He pulls up to drop her off thirty minutes late. Since I've been pacing around near the window with the best view of the front drive I'm out on the porch before the door on the ever changing vehicle he drives can open and spill her out. She bolts from the car, anxious to avoid a goodbye scene and dashes around me to get in the house leaving me standing awkwardly waiting for him to retrieve her car seat from the back seat.
I dawdle, avoiding moments we might have to fill with conversation; moments he might decide to pick a fight; moments I might ask why in almost eight years it has never occurred to him to purchase a goddamn car seat. He passes it over casually and makes a remark about her running off; he wants to make sure I understand she's not running from him. I smile and ease his concerns, saying something about kids being kids. The injustice of it, of me reassuring him, is sour in my guts., but I'm rung out and unwilling to spill any of it on our feet.

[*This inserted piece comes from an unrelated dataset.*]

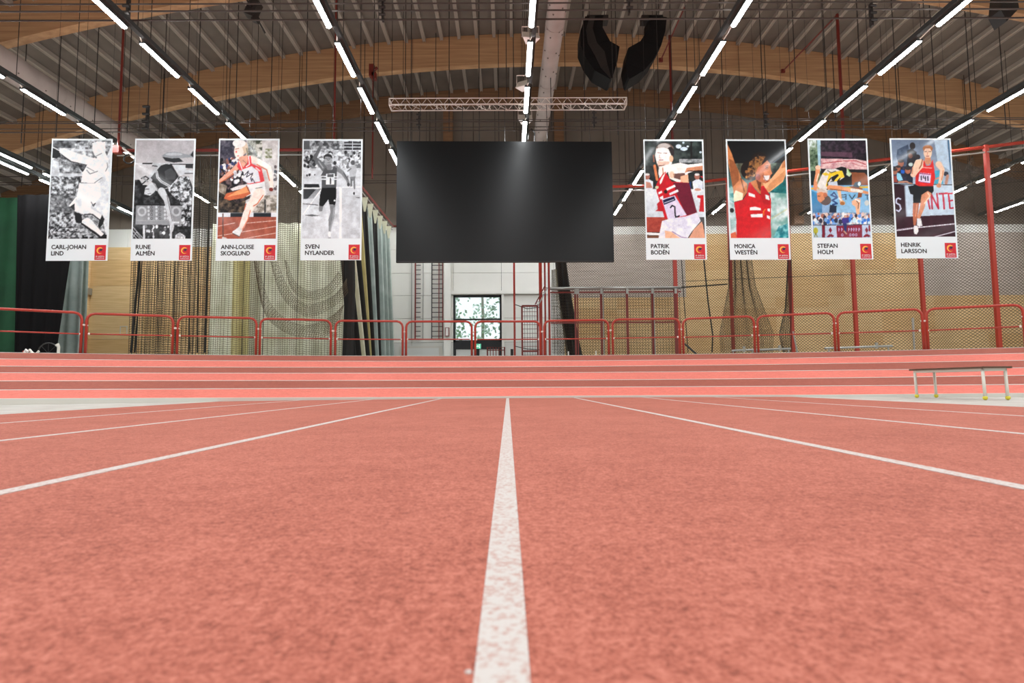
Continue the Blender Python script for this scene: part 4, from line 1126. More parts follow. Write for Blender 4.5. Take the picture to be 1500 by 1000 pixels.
def art7():
    c = Canvas((40, 577, 38, 75, 613, 962), (90, 150, 190))
    c.N(rect(30, 30, 150, 480), (30, 50, 34), (130, 150, 120), 40, 2.6); c.N(rect(30, 30, 110, 130), (120, 140, 110), (220, 225, 220), 20, 2.4); c.P([118, 38, 150, 38, 150, 330, 128, 330], (165, 195, 205))
    c.P([150, 38, 610, 38, 610, 320, 150, 320], (34, 26, 34)); c.N([150, 38, 610, 38, 610, 220, 150, 210], (26, 20, 28), (66, 50, 62), 30, 2.4); c.P([155, 150, 440, 155, 450, 205, 155, 190], (110, 74, 90), .7)
    c.N([152, 215, 480, 220, 585, 240, 585, 320, 152, 310], (190, 130, 135), (224, 190, 185), 30, 2.4); c.L([170, 262, 330, 240, 480, 235, 570, 270], 7, (170, 40, 50)); c.L([440, 255, 520, 285, 580, 290], 5, (180, 90, 95))
    c.P(rect(150, 320, 620, 470), (34, 32, 34)); c.P([430, 345, 560, 350, 600, 400, 600, 470, 440, 470], (140, 82, 52)); c.P([60, 330, 100, 330, 110, 470, 60, 470], (30, 40, 40))
    c.G(rect(40, 468, 640, 725), (112, 170, 205), (150, 188, 215)); c.G([60, 520, 165, 560, 160, 725, 70, 725], (70, 140, 180), (60, 120, 165)); c.L([45, 500, 620, 484], 18, (214, 176, 60))
    B = (30, 66, 120)
    c.L([245, 560, 300, 585, 255, 610, 300, 640, 260, 650], 16, B); c.L([250, 560, 272, 535, 300, 575], 13, B); c.L([340, 560, 385, 556], 8, (50, 60, 80)); c.L([385, 556, 382, 600], 9, (50, 60, 80)); c.L([345, 578, 380, 578], 7, (50, 60, 80)); c.L([415, 560, 440, 598, 468, 560], 9, (50, 60, 80)); c.L([565, 560, 600, 560], 8, (50, 60, 80)); c.L([582, 560, 582, 600], 8, (50, 60, 80))
    c.P([215, 650, 295, 660, 292, 725, 225, 725], (34, 44, 66)); c.P([160, 600, 235, 640, 225, 725, 160, 725], (140, 170, 200)); c.E(578, 635, 22, 26, (205, 205, 200))
    c.N(rect(60, 725, 620, 840), (90, 120, 160), (215, 200, 195), 20, 3); c.dots(70, 735, 605, 800, 90, 14, [(225, 195, 180), (60, 50, 60), (235, 235, 238), (170, 110, 95), (110, 150, 210)]); c.dots(70, 790, 605, 835, 45, 17, [(60, 120, 200), (200, 220, 235), (130, 170, 215), (60, 60, 80), (235, 235, 235)])
    c.L([75, 843, 610, 838], 6, (40, 40, 60)); c.P([75, 845, 155, 845, 155, 962, 78, 962], (178, 198, 210)); c.P([155, 845, 185, 845, 185, 962, 158, 962], (120, 30, 50)); c.P([185, 848, 290, 845, 296, 960, 188, 960], (186, 196, 214)); c.P([290, 848, 530, 842, 530, 962, 296, 962], (136, 30, 58)); c.P([530, 845, 615, 842, 615, 962, 532, 962], (182, 192, 212)); c.P([590, 845, 615, 842, 615, 905, 590, 900], (136, 30, 58))
    for x in (235, 572):
        c.P([x, 862, x + 16, 890, x, 918, x - 16, 890], (130, 24, 50)); c.P([x - 3, 922, x - 36, 952, x - 18, 952 + 6, x + 2, 950], (130, 24, 50)); c.P([x + 3, 922, x + 36, 945, x + 18, 955, x - 2, 950], (130, 24, 50))
    c.E(98, 895, 22, 30, (176, 170, 60)); c.L([98, 915, 88, 950], 8, (130, 130, 50)); c.L([98, 915, 112, 950], 8, (130, 130, 50))
    P_ = (190, 170, 205)
    for i, x in enumerate((312, 340, 405, 430, 452, 474, 500)): c.L([x, 872, x, 898], 7, P_); c.L([x, 872, x + 10, 885], 5, P_)
    for x in (345, 420, 448, 475): c.E(x, 935, 11, 13, P_); c.E(x, 935, 5, 7, (136, 30, 58))
    c.L([368, 790, 372, 850, 376, 920], [26, 30, 16], (50, 60, 110)); c.E(375, 765, 14, 18, (200, 160, 140)); c.P([340, 780, 405, 770, 410, 820, 350, 830], (70, 60, 130)); c.L([362, 900, 385, 925], 12, (205, 150, 125))
    S1, S2, W = (214, 138, 92), (140, 78, 48), (236, 226, 220)
    c.P([410, 480, 470, 470, 540, 500, 530, 580, 490, 590, 500, 530], S2); c.P([436, 620, 480, 590, 520, 600, 510, 700, 505, 745, 480, 740, 470, 670, 440, 650], (232, 176, 140)); c.L([480, 610, 500, 640, 495, 690], 6, (60, 40, 30)); c.L([470, 600, 510, 620], 12, W); c.P([300, 510, 335, 515, 345, 600, 375, 630, 372, 655, 330, 655, 320, 600], (226, 176, 130)); c.E(348, 640, 22, 16, (170, 110, 60)); c.L([320, 590, 340, 610], 14, W)
    c.P([285, 310, 345, 290, 385, 300, 440, 360, 440, 465, 330, 460, 300, 400], (30, 30, 30)); c.P([395, 310, 440, 360, 420, 388, 390, 370], (190, 205, 170)); c.L([405, 310, 420, 350], 6, (110, 160, 60))
    c.P([160, 370, 200, 315, 290, 312, 355, 340, 372, 390, 330, 420, 240, 430, 220, 520, 160, 530, 115, 470], (222, 212, 204)); c.P([230, 345, 350, 330, 372, 390, 340, 400, 250, 380, 215, 480, 195, 480], (230, 190, 50)); c.P([250, 390, 310, 360, 335, 400, 310, 450, 250, 420], (32, 32, 32)); c.L([285, 430, 330, 380], 22, (232, 196, 70)); c.L([245, 400, 215, 440, 210, 510], 10, (36, 36, 34)); c.L([215, 330, 250, 350, 290, 335], 7, (60, 60, 60)); c.P([160, 360, 200, 345, 240, 372, 190, 378], (225, 190, 60))
    c.L([125, 300, 120, 360, 100, 440, 100, 500], [44, 38, 32, 40], (224, 150, 108)); c.E(125, 300, 26, 20, (236, 190, 160)); c.L([130, 360, 110, 430], 8, (245, 220, 200))
    c.P([215, 440, 300, 430, 310, 470, 230, 500], (200, 205, 215)); c.L([230, 490, 330, 495, 420, 515, 500, 520, 585, 540], [46, 42, 36, 32, 24], (224, 150, 105)); c.L([240, 505, 400, 525], 9, S2); c.L([440, 512, 530, 525], 30, (226, 214, 200)); c.P([450, 480, 470, 440, 525, 430, 528, 470, 500, 490], (60, 80, 90)); c.E(510, 455, 14, 20, (205, 215, 215))
    c.P([110, 500, 160, 500, 215, 530, 205, 560, 120, 560], (212, 190, 175)); c.P([112, 545, 150, 530, 205, 545, 225, 590, 190, 640, 150, 640, 118, 610], (214, 138, 96)); c.E(192, 610, 52, 46, (74, 42, 32)); c.P([115, 550, 180, 545, 185, 600, 150, 630, 120, 600], (216, 140, 98)); c.L([122, 570, 140, 572], 6, (90, 50, 40)); c.E(190, 560, 18, 22, (190, 110, 76))
    return c
def art8():
    c = Canvas((42, 583, 35, 87, 627, 955), (140, 150, 165))
    c.G(rect(30, 30, 640, 470), (110, 122, 142), (176, 190, 205)); c.P([565, 38, 640, 38, 640, 330, 585, 330], (70, 110, 140)); c.P([440, 38, 560, 38, 580, 330, 470, 250], (186, 202, 216)); c.N([100, 130, 200, 80, 220, 300, 120, 300, 90, 200], (60, 72, 92), (96, 110, 130), 50, 2)
    D = (34, 34, 42)
    c.E(240, 95, 26, 34, (44, 34, 36)); c.P([195, 240, 190, 140, 230, 120, 275, 150, 280, 260], D); c.E(220, 190, 20, 24, (110, 66, 52)); c.P([180, 300, 190, 215, 250, 210, 260, 300], (40, 36, 44)); c.E(285, 200, 26, 24, (48, 42, 46)); c.N(rect(60, 290, 240, 450), (24, 24, 34), (60, 60, 84), 40, 2)
    for x, y, r in ((130, 262, 28), (105, 310, 22), (75, 340, 24), (195, 330, 26)): c.E(x, y, r, r * 1.2, (170, 106, 84)); c.E(x, y - r * .8, r, r * .6, (60, 50, 50))
    c.P([95, 350, 125, 360, 150, 420, 110, 430, 90, 400], (150, 205, 225)); c.P([130, 320, 165, 330, 160, 360, 130, 355], (40, 100, 190)); c.P([60, 380, 90, 380, 100, 440, 66, 440], (150, 70, 60)); c.L([110, 440, 180, 435, 230, 455], 16, (196, 140, 116)); c.E(222, 272, 20, 18, (190, 205, 200)); c.P([200, 380, 240, 380, 240, 450, 200, 440], (36, 40, 60))
    c.P([440, 330, 500, 330, 520, 455, 435, 455], (80, 170, 195)); c.E(545, 360, 24, 22, (60, 60, 70)); c.L([560, 380, 545, 450], 26, (190, 140, 120)); c.L([450, 410, 500, 390], 16, (205, 150, 130))
    c.P([62, 455, 170, 470, 185, 770, 80, 800], (54, 24, 38)); c.P([165, 475, 620, 462, 640, 745, 182, 768], (196, 208, 220)); c.P([160, 478, 172, 478, 186, 768, 176, 768], (170, 180, 192)); c.L([60, 458, 600, 464], 7, (26, 28, 34))
    c.P([70, 770, 640, 745, 640, 960, 80, 960], (62, 28, 42)); c.N([70, 780, 640, 750, 640, 960, 80, 960], (54, 22, 36), (74, 36, 50), 50, 2, .6)
    c.L([88, 895, 300, 865, 620, 832], 9, (224, 215, 222)); c.L([88, 886, 300, 858], 4, (200, 190, 200)); c.L([430, 955, 625, 903], 8, (224, 215, 222))
    c.L([125, 600, 105, 590, 88, 600, 85, 635, 118, 655, 128, 690, 110, 715, 88, 705], 13, (205, 206, 226))
    Rr = (186, 30, 62)
    c.L([375, 595, 392, 690], 15, Rr); c.L([415, 690, 408, 555, 472, 690, 460, 548], 15, Rr); c.L([480, 550, 555, 545], 16, Rr); c.L([515, 548, 525, 690], 16, Rr); c.L([610, 545, 565, 548, 578, 686, 625, 682], 15, Rr); c.L([570, 615, 615, 612], 13, Rr)
    S0, S1, S2 = (244, 200, 172), (216, 146, 112), (150, 86, 62)
    c.L([480, 270, 512, 320, 500, 400, 480, 475], [60, 44, 34, 26], S0); c.L([520, 330, 505, 420], 10, S1); c.E(478, 472, 22, 20, S1)
    c.E(380, 120, 46, 34, (170, 104, 62)); c.E(380, 160, 38, 56, S0); c.P([340, 150, 345, 100, 415, 100, 420, 150, 400, 118, 360, 118], (176, 110, 66)); c.L([352, 150, 370, 148], 6, (120, 76, 60)); c.L([388, 148, 408, 150], 6, (120, 76, 60)); c.L([378, 155, 376, 178], 6, S1); c.L([366, 192, 392, 192], 6, (160, 70, 62)); c.P([355, 205, 405, 205, 412, 250, 380, 280, 345, 250], S1)
    c.P([320, 240, 345, 235, 365, 285, 400, 280, 425, 225, 440, 330, 445, 400, 425, 478, 300, 478, 262, 460, 270, 350], (222, 48, 46)); c.L([330, 300, 415, 306], 8, (240, 170, 165)); c.P([265, 350, 300, 345, 300, 470, 262, 455], (180, 32, 36), .6)
    c.P([250, 270, 270, 228, 320, 220, 340, 240, 300, 330, 260, 390, 235, 395, 225, 350], S0); c.L([325, 235, 320, 290, 240, 370], [26, 34, 42], S0); c.L([330, 225, 318, 280, 300, 310], 10, S2); c.L([240, 300, 232, 360], 10, S1)
    c.P([302, 348, 408, 360, 398, 452, 290, 430], (228, 208, 232)); c.L([306, 356, 404, 368], 9, (170, 60, 110)); K = (34, 34, 60)
    c.L([318, 382, 318, 418], 10, K); c.L([338, 380, 336, 400, 360, 402], 8, K); c.L([356, 385, 356, 424], 9, K); c.L([378, 385, 378, 425], 10, K); c.L([300, 436, 396, 448], 5, (130, 80, 150))
    c.P([262, 462, 300, 478, 430, 478, 432, 520, 400, 570, 320, 600, 310, 635, 240, 635, 240, 560, 215, 550, 195, 480, 240, 470], (28, 30, 34))
    c.P([375, 522, 410, 545, 400, 580, 360, 620, 345, 680, 300, 785, 275, 775, 300, 680, 318, 560], S1); c.L([375, 540, 395, 570, 345, 640], 12, S0); c.P([240, 635, 296, 635, 285, 720, 262, 845, 243, 845, 235, 740], (186, 112, 84)); c.L([275, 650, 262, 760], 10, S1)
    c.P([275, 780, 310, 782, 322, 850, 290, 858, 272, 840], (232, 228, 230)); c.P([245, 850, 278, 848, 288, 900, 270, 930, 248, 925, 243, 890], (236, 232, 232))
    return c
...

That's when I see her, the girl in the passenger seat. I lift my arm to wave, thinking it's one of his older daughters. But it's not, and the wave wilts, leaving my fingers the flaky brown petals of a dead flower. It's a stranger. She smiles at me. The smile of a girl who wants her boyfriend's baby mama to like her.

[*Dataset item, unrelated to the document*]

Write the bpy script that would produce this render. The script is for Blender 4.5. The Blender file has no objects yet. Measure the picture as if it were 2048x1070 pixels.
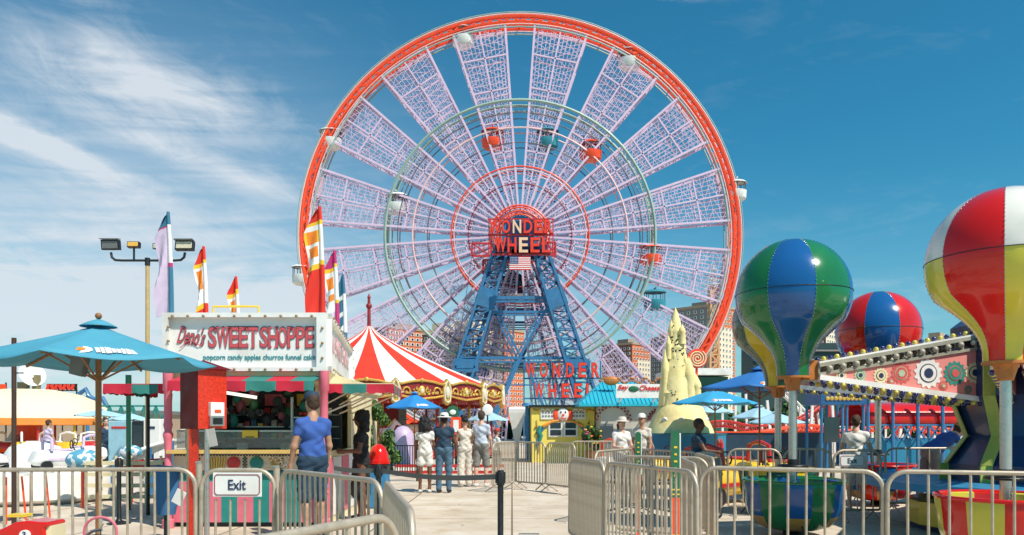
import bpy, math, random
import numpy as np
from mathutils import Vector, Matrix
R = math.radians
random.seed(7)
scene = bpy.context.scene
COL = scene.collection

# ------------------------------------------------------------------ camera
F, HZ, CH = 1500.0, 850.0, 1.5          # focal length in photo px, horizon row, eye height
cam = bpy.data.cameras.new('camera'); camo = bpy.data.objects.new('camera', cam); COL.objects.link(camo)
camo.location = (0, 0, CH); camo.rotation_euler = (R(90), 0, 0)
cam.sensor_width = 36; cam.lens = 36*F/2048; cam.shift_y = (HZ-535)/2048
cam.clip_start = 0.05; cam.clip_end = 5000
scene.camera = camo

# ------------------------------------------------------------------ light
SUN = Vector((0.44, -0.42, 0.80)).normalized()
sl = bpy.data.lights.new('sun', 'SUN'); sl.energy = 4.2; sl.angle = R(0.5); sl.color = (1.0, 0.93, 0.81)
so = bpy.data.objects.new('sun', sl); COL.objects.link(so)
so.rotation_euler = SUN.to_track_quat('Z', 'Y').to_euler(); so.location = (0, 0, 60)
scene.view_settings.view_transform = 'Standard'; scene.view_settings.look = 'None'
scene.view_settings.exposure = 0.38; scene.view_settings.gamma = 1.0

w = bpy.data.worlds.new('World'); scene.world = w; w.use_nodes = True
nt = w.node_tree; nt.nodes.clear()
def N(t, **k):
    n = nt.nodes.new(t)
    for a, b in k.items(): setattr(n, a, b)
    return n
def L(a, b): nt.links.new(a, b)
def M(op, a, b=None, c=None, clamp=False):
    n = N('ShaderNodeMath', operation=op, use_clamp=clamp)
    for i, v in enumerate((a, b, c)):
        if v is None: continue
        if isinstance(v, (int, float)): n.inputs[i].default_value = v
        else: L(v, n.inputs[i])
    return n.outputs[0]
out = N('ShaderNodeOutputWorld'); bg = N('ShaderNodeBackground'); bg.inputs[1].default_value = 0.1
sky = N('ShaderNodeTexSky', sky_type='NISHITA', sun_disc=False)
sky.sun_elevation = math.asin(SUN.z); sky.sun_rotation = math.atan2(SUN.x, SUN.y)
sky.air_density = 1.25; sky.dust_density = 0.35; sky.ozone_density = 1.5; sky.altitude = 0
tint = N('ShaderNodeMixRGB', blend_type='MULTIPLY'); tint.inputs[0].default_value = 1
tint.inputs[2].default_value = (0.15, 0.68, 0.82, 1); L(sky.outputs[0], tint.inputs[1])
tc = N('ShaderNodeTexCoord'); sep = N('ShaderNodeSeparateXYZ'); L(tc.outputs['Generated'], sep.inputs[0])
X, Y, Z = sep.outputs
az = M('MULTIPLY', M('ARCTAN2', X, Y), 57.2958); el = M('MULTIPLY', M('ARCSINE', Z), 57.2958)
def ell(ca, ce, wa, we, tilt=0.0, p=1.0):
    a = M('SUBTRACT', az, ca); e = M('SUBTRACT', el, ce)
    e = M('ADD', e, M('MULTIPLY', a, tilt))
    d = M('ADD', M('POWER', M('DIVIDE', a, wa), 2), M('POWER', M('DIVIDE', e, we), 2))
    return M('MULTIPLY', M('POWER', 2.718, M('MULTIPLY', d, -1.0)), p)
def fbm(sx, sy, rot, detail, warp, off, rough=0.6):
    cv = N('ShaderNodeCombineXYZ'); c, s = math.cos(R(rot)), math.sin(R(rot))
    u = M('ADD', M('MULTIPLY', az, c*sx), M('MULTIPLY', el, s*sx)); v = M('ADD', M('MULTIPLY', az, -s*sy), M('MULTIPLY', el, c*sy))
    L(u, cv.inputs[0]); L(v, cv.inputs[1]); cv.inputs[2].default_value = off
    n = N('ShaderNodeTexNoise'); n.inputs['Scale'].default_value = 1; n.inputs['Detail'].default_value = detail
    n.inputs['Roughness'].default_value = rough; n.inputs['Distortion'].default_value = warp; L(cv.outputs[0], n.inputs['Vector'])
    return n.outputs['Fac']
n1 = fbm(0.13, 0.34, -10, 9, 0.9, 1.3, 0.64); n2 = fbm(0.05, 0.7, 6, 8, 0.5, 7.7, 0.55); n3 = fbm(0.35, 1.1, -25, 6, 0.6, 3.1, 0.65)
mask = M('ADD', ell(-25.5, 21.9, 8.5, 2.3, 0.10, 1.0), ell(-33.5, 18.0, 7, 1.2, 0.30, 0.95))
mask = M('ADD', mask, ell(-21, 17.6, 9, 1.0, 0.25, 0.5)); mask = M('ADD', mask, ell(-29.5, 26.5, 4, 2.2, 0.6, 0.4))
mask = M('ADD', mask, ell(16, 29.3, 7, 0.45, 0, 0.9))
mask = M('ADD', mask, ell(-27, 8, 24, 7.5, 0.0, 0.62)); mask = M('ADD', mask, ell(26, 9, 9, 3.5, -0.3, 0.22))
wisp = M('ADD', M('MULTIPLY', n1, 0.55), M('ADD', M('MULTIPLY', n2, 0.3), M('MULTIPLY', n3, 0.15)))
dens = M('MULTIPLY', M('SUBTRACT', M('ADD', wisp, M('MULTIPLY', mask, 0.27)), 0.53), 3.1, clamp=True)
dens = M('MULTIPLY', dens, M('MULTIPLY', M('ADD', mask, 0.12), 1.1, clamp=True))
base = M('MULTIPLY', M('ADD', ell(-30, 4, 32, 9, 0, 0.72), M('ADD', ell(-29, 16, 19, 9, 0, 0.36), ell(24, 4, 30, 7, 0, 0.22))), M('ADD', M('MULTIPLY', n2, 0.9), 0.5))
dens = M('MINIMUM', M('ADD', M('MULTIPLY', dens, 1.0), base), 0.88)
mix = N('ShaderNodeMixRGB'); L(dens, mix.inputs[0]); L(tint.outputs[0], mix.inputs[1]); mix.inputs[2].default_value = (5.7, 6.15, 6.6, 1)
L(mix.outputs[0], bg.inputs[0]); L(bg.outputs[0], out.inputs[0])

# ------------------------------------------------------------------ helpers
def at(x, y, D):
    """photo pixel at depth D (m along Y) -> world point, used to read real positions off the photograph"""
    return Vector(((x-1024)/F*D, D, CH+(HZ-y)/F*D))
def gx(x, D): return (x-1024)/F*D
def gz(y, D): return CH+(HZ-y)/F*D

MATS = {}
def mat(name, col, rough=0.55, metal=0.0, var=0.12, scale=6.0, bump=0.0, coat=0.0, dirt=None, bscale=40, emit=0, trans=0, alpha=1, spec=0.5, sheen=0):
    if name in MATS: return MATS[name]
    if name.startswith('balloon') and not dirt: dirt = tuple(c*0.5+0.01 for c in col)
    m = bpy.data.materials.new(name); m.use_nodes = True; t = m.node_tree; b = t.nodes['Principled BSDF']
    b.inputs['Roughness'].default_value = rough; b.inputs['Metallic'].default_value = metal
    b.inputs['Coat Weight'].default_value = coat; b.inputs['Coat Roughness'].default_value = 0.06
    b.inputs['Specular IOR Level'].default_value = spec
    c4 = (col[0], col[1], col[2], 1)
    tc = t.nodes.new('ShaderNodeTexCoord'); nz = t.nodes.new('ShaderNodeTexNoise'); nz.inputs['Scale'].default_value = scale
    nz.inputs['Detail'].default_value = 5; nz.inputs['Roughness'].default_value = 0.65; t.links.new(tc.outputs['Object'], nz.inputs['Vector'])
    rp = t.nodes.new('ShaderNodeValToRGB'); rp.color_ramp.elements[0].position = 0.28; rp.color_ramp.elements[1].position = 0.72
    lo = tuple(max(0, c*(1-var)) for c in col)+(1,); hi = tuple(min(1, c*(1+var*0.7)) for c in col)+(1,)
    rp.color_ramp.elements[0].color = lo; rp.color_ramp.elements[1].color = hi
    t.links.new(nz.outputs['Fac'], rp.inputs[0]); src = rp.outputs[0]
    if dirt:
        n2 = t.nodes.new('ShaderNodeTexNoise'); n2.inputs['Scale'].default_value = scale*0.45; n2.inputs['Detail'].default_value = 8
        t.links.new(tc.outputs['Object'], n2.inputs['Vector'])
        r2 = t.nodes.new('ShaderNodeValToRGB'); r2.color_ramp.elements[0].position = 0.52; r2.color_ramp.elements[1].position = 0.72
        r2.color_ramp.elements[0].color = (0, 0, 0, 1); r2.color_ramp.elements[1].color = (0.6, 0.6, 0.6, 1)
        t.links.new(n2.outputs['Fac'], r2.inputs[0])
        mx = t.nodes.new('ShaderNodeMixRGB'); t.links.new(r2.outputs[0], mx.inputs[0]); t.links.new(src, mx.inputs[1]); mx.inputs[2].default_value = (*dirt, 1); src = mx.outputs[0]
    t.links.new(src, b.inputs['Base Color'])
    mr = t.nodes.new('ShaderNodeMapRange'); mr.inputs['From Min'].default_value = 0.3; mr.inputs['From Max'].default_value = 0.7; mr.inputs['To Min'].default_value = rough*0.8; mr.inputs['To Max'].default_value = min(1, rough*1.45); t.links.new(nz.outputs['Fac'], mr.inputs['Value']); t.links.new(mr.outputs[0], b.inputs['Roughness'])
    if bump:
        bp = t.nodes.new('ShaderNodeBump'); bp.inputs['Strength'].default_value = bump; bp.inputs['Distance'].default_value = 0.02
        n3 = t.nodes.new('ShaderNodeTexNoise'); n3.inputs['Scale'].default_value = bscale; n3.inputs['Detail'].default_value = 4
        t.links.new(tc.outputs['Object'], n3.inputs['Vector']); t.links.new(n3.outputs['Fac'], bp.inputs['Height']); t.links.new(bp.outputs[0], b.inputs['Normal'])
    if emit: b.inputs['Emission Color'].default_value = c4; b.inputs['Emission Strength'].default_value = emit
    if trans: b.inputs['Transmission Weight'].default_value = trans
    if alpha < 1: b.inputs['Alpha'].default_value = alpha
    MATS[name] = m; return m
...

My eyes swing back to his and he actually smirks. His eyes dare me to say something about her age, his prowess, his audacity. I don't. My lips slam shut and stay that way, tight and unmoved. A part of me would like to go ask her to unroll her window and warn her about the path she's on but who other than I knows better, knows it would only give flesh to the things he's told her about me. I know the way lies can blend with truth until it's impossible to see anymore. I remembered the way he used to speak of his ex-wife and then later hearing her side of their history after it mirrored my own. Of course, it was too late anyway. I know now she was already pregnant with his fifth child; already Baby Mama 4.
This last week there was a new girlfriend in the car. It's just a matter of time. It will start with the Disney Dad routine. Suddenly there will be trips to the zoo, movies, and ice skating. My baby girl will scamper in dragging a balloon behind her in a week or two and it will hover in her bedroom; bright with artificial color and puffed full of hope. The remains of the balloon will last longer then this relationship; a wrinkled reminder tied to her bedpost.